DSIJ Mindshare

Get The Best From Your Investments

Hemant Rustagi

CEO, Wiseinvest Advisors

It is heartening to see an increasing number of investors achieving investment success on a consistent basis. There has also been a marked change in how they perceive risk and reward and have understood the importance of creating the right balance between these two important elements of investment. Besides, they demonstrate commitment to follow the right process to decide which asset classes to invest in and in what proportion. Last but not the least, they are gradually making market-linked products like mutual funds an integral part of their portfolios.

However, as mutual funds are becoming increasingly important in investors’ investment landscape, many of them, especially those who invest in equity funds, face certain dilemmas every now and then. Then there are those investors who are still on the sidelines, wondering whether mutual funds are an ideal investment option for them or not. Here’s how investors can deal with these dilemmas:

Is it Time to Exit?

This is a dilemma that every investor faces from time to time. Every time the market turns volatile, investors start wondering whether it’s time to exit. The fact, however, is that with any investments, there are two key decisions to be made. The first is when to buy and the second is when to sell. Obviously, the difficult one is to know when to sell. The right way to tackle this dilemma is to stay committed to one’s time horizon and maintain the asset allocation worked out after keeping investment objective and risk profile in mind.

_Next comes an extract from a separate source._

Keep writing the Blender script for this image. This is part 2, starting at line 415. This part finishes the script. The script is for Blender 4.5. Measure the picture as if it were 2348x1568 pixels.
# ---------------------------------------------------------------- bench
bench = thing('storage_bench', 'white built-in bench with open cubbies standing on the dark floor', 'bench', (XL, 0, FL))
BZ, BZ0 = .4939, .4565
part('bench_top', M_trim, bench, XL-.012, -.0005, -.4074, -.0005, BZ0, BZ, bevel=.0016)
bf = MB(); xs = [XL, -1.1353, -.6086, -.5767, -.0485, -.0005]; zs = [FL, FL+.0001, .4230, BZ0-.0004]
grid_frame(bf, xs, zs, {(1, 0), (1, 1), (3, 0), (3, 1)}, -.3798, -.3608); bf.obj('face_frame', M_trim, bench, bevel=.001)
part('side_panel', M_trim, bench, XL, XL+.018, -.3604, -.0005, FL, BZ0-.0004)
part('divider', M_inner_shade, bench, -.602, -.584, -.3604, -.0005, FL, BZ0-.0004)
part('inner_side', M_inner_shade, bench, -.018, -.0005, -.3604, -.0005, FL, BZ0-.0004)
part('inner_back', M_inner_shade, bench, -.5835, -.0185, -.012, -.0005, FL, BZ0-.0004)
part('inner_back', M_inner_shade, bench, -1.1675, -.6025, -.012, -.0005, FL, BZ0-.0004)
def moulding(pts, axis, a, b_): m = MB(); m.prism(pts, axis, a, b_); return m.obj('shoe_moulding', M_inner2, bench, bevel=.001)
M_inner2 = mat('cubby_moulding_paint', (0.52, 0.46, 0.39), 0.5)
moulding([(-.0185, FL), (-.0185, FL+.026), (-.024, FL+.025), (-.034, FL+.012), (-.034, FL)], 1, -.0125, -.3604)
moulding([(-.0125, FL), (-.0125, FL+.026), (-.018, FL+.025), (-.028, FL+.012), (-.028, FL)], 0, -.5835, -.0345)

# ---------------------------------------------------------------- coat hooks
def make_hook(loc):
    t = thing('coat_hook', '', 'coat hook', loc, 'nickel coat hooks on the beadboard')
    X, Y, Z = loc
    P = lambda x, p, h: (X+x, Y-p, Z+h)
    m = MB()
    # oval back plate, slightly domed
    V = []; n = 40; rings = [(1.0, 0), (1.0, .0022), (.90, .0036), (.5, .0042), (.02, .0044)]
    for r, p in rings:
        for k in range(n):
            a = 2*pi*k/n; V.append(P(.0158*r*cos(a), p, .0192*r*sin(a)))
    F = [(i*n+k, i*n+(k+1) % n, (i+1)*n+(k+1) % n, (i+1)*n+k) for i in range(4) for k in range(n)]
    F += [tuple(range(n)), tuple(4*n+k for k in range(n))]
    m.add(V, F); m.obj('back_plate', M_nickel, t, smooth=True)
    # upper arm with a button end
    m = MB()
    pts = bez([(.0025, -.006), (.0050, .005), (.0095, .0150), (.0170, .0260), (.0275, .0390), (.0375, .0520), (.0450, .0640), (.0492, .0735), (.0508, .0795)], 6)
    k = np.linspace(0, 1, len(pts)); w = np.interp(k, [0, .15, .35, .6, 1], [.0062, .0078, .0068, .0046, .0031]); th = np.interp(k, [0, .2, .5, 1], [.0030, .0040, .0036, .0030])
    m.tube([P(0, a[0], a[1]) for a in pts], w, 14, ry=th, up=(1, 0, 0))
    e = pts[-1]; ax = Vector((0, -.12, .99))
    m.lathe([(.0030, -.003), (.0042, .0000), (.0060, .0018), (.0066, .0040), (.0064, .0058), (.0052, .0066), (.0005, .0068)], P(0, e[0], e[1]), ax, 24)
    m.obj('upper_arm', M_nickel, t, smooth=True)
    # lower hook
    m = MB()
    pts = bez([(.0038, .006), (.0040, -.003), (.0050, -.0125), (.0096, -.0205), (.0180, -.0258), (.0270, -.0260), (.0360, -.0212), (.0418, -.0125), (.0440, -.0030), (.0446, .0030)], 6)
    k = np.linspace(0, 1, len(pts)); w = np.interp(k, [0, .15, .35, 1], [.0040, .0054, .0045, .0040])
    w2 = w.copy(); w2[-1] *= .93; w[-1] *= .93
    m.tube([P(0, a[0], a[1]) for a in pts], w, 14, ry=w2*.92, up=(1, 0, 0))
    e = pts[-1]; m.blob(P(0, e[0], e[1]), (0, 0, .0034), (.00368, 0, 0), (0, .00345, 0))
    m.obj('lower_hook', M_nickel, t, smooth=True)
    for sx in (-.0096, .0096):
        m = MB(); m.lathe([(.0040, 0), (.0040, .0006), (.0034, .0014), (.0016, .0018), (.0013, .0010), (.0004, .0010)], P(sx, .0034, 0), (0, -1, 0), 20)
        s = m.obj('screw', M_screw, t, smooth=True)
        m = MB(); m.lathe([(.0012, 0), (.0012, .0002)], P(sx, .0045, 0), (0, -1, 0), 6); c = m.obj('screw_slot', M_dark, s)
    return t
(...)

While booking profits may be an integral part of the portfolio strategy, relying on the market timing to do so may not be a smart thing to do. The right thing to do would be to rebalance the portfolio to bring the asset allocation back at the original level i.e. by redeeming a part of the better performing asset class and move it to another asset class that is not doing well at that point of time. This can be an annual exercise. This strategy allows an investor to not only remain invested in equity at all times but also benefit from averaging as rebalancing ensures entry at lower levels.

Is it Time to do Bottom Fishing?

The increased volatility in the market in recent weeks has left investors wondering whether they should wait for the markets to bottom out or start making part investments at different levels. Considering that the current fall is more on account of international factors than domestic ones, it is very difficult to predict as to how the market will pan out in the short term. Therefore, investing as a combination of systematic and lump sum can yield wonderful results. For a mutual fund investor, the prudent way to invest in equity funds would be to invest a part of the investible funds as a lump sum and the balance systematically over a period of time through a Systematic Transfer Plan (STP). Through STP, one can transfer a fixed sum at a pre-determined interval from a liquid or a floating rate fund to an equity fund of the same mutual fund.

Are Mutual Funds Safe and Transparent?

Though mutual funds are slowly and steadily finding their rightful place in the portfolios of Indian investors, there is still a section of the investing public that often wonders as to how safe and dependable mutual funds are. For the benefit of those who have not yet started investing in mutual funds, it is important to know that one of the safeguards for mutual fund investors in India is that the industry is well-regulated. These regulations not only cover every aspect of a mutual fund working but also clearly spell out as to what a mutual fund can do and what it cannot do. The disclosure norms, level of transparency and control of mutual funds ensure investor protection.

One of the major benefits of investing in mutual funds is the wealth of information that they provide to existing as well as prospective investors. Taken together, the various reports provide investors with vital information regarding the financial status and the manner in which the fund is managed.

As regards keeping a track of one’s investments, the main sources of information are fact sheets, websites and various publications. MFs publish monthly fact sheets which contain portfolio information, a report from the fund manager, and performance statistics on the schemes managed by it. These can help an investor a great deal in knowing how the schemes in his portfolio are doing vis-a-vis the peer group as well as the benchmarks.